Edna Portillo
Escritora y académica
Leer la poesía de Bracamonte es moverse entre el cielo y el infierno: se desplaza desde las figuras más sórdidas y desgarradoras hasta lo más sublime y dulce de las palabras y los sueños.
Asusta, sorprende, tantas veces porque irrumpe en la emoción más profunda de quien la atisba.
Asusta porque dice lo que sospechamos y que nadie se atreve a decir.
Antes del último día, Gustavo Bracamonte retrocede a la emoción profunda, alegre de despedidas y llegadas, como la vida repleta de dolores y fugaces momentos de alegría. Volver… siempre el volver. Busca la isla abandonada, busca el pasado.
Es él (Bracamonte) y todos los hombres buscando el retorno el llegar a tierra firme, a su Ítaca, la de todos la que concentra los sueños, los amores. Es la Ítaca firme, dulce, la que espera. La que siempre está:
“Cuando el día deje de ser día
y la noche sea un fantasma
en la figura de un hombre que cierra los ojos
para encontrarse inerme consigo mismo
en el recuento de los hechos”.
Es el tiempo detenido en recuerdo y en la ilusión, el tiempo que nunca es…
Es el tiempo límbico del poeta, el del día que ya ha dejado de serlo y la noche que se esfuma o que llega como un fantasma, invisible, fría, distante.
Su país es su Ítaca, el que no debe dejar, “ese hermoso sitio… el país más hermoso para dejar de ver la tierra”. “El país más hermoso para fraguar bajo los árboles del amor”.
Es Bracamonte y todos los miedos, los miedos de todos a la oscuridad, al silencio, a los agujeros de la noche “que paralizan la sangre como un ladrido descompuesto”.
El poeta, su retrospección rebobina y encuentra otra Ítaca,
“al lugar del primer beso
a la calle de madera nocturna
a la hora de deseos infestados de calor”.
La Ítaca de “Mi madre escudriñándome
La felicidad que me acompañaba”.
“Las mariposas rojas de la amada…
Gatear, caminar, caerse y levantarse, de nuevo la llegada a su tierra prometida, el retorno hacia Ítaca, el transcurrir, la vida.
“Cuando me vaya lejos o muy cerca
digo, al punto infinito de la noche más noche
mientras se sumerge la palabra en la nada
cortaré flores, asiré las formas de la luz intensa…”
La noche, la nada, las flores y las luces, el gran contraste en el camino hacia la búsqueda.
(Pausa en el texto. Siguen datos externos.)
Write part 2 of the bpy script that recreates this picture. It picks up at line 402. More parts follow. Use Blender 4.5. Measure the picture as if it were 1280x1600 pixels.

Lo más oscuro y lo más luminoso, entre el infierno y el cielo.
Dice Bracamonte:
“Al mediodía me sacudiré el mal olor
de la carne agotada de impredecibles travesías…”
En ese camino eterno de la búsqueda a su Ítaca, el poeta se arrastra entre el dolor de la muerte y las falsas alegrías.
“Esperaré la noche rezumada en mi ocaso de árbol cenizo
me alertará un aleteo yéndose de mí,
porque no cabe más la vida en un puño de luceros inertes”.
En este caminar del poeta hay tormentos y consuelo, agonías y resurrecciones. Su memoria recorre los caminos de lo cotidiano que emerge desde el corazón y convierte todo lo vivo en sentimiento puro.
El poeta quiere hablar hasta el infinito, cantarle a todo, a la vida, a la muerte, a la alegría, al dolor.
Refugiarse en las palabras para apaciguar su corazón… Apalabrarse con la vida para comprender o “para hacer estragos en la cabeza de los dioses, para que el todo sea el caos de la verdad”.
En su “Acto poético”, como en una condensación de lo que encierra para él la poesía Bracamonte, a manera de metapoesía, la define como tal y con poesía, en un intenso artilugio de la palabra.
Y después de la poesía iluminada de la mañana, llega la del atardecer, y la del final, y la de siempre.
Todo poesía, lo triste y lo jubiloso, el llanto y la risa, la vida y la muerte. Búsqueda, futuro, abandono, todos los espacios cubiertos por la poesía en un manto de incertidumbre por el porvenir, por lo que llegará, la última duda… Y la orden final, sin agonía porque hay resignación: Ven muerte.